The metadata.json contains metadata information about the folder it is in. It will have information about the model, its inputs, its dependent variable, etc. It also has any other metadata information registered in the platform like Groups, Permissible Purpose, etc.

The versions.json contains the versions of libraries that were used during the artifact creation - python version, any ML libraries, etc.

The input_info.json contains the input data tables needed to be sent to the artifact's main() function.

The __init__.py file inside pyspark_dataframe and python_dict folders contain the end-to-end Python function which can be used to run the entire artifact. They support different execution engines:

  • Batch execution with PySpark (pyspark_dataframe)
  • API execution in a Python environment (python_dict)
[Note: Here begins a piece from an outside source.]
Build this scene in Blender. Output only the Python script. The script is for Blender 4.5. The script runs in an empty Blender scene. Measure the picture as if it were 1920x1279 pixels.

To run the artifact, simply call the main() function in the artifact with the needed data.
The python_dict/__init__.py contains a main() function into which data can be sent - in the form of a
python-dict for low-latency execution. A dataset in the dictionary format is described as a dict
with type/values

Using corridor-runtime

corridor-runtime is a utility package created by Corridor, which can help us in doing the above-mentioned tasks in a very easy manner, without having to worry about extracting the artifact bundle (bundle.tar.gz) or the files inside the bundle.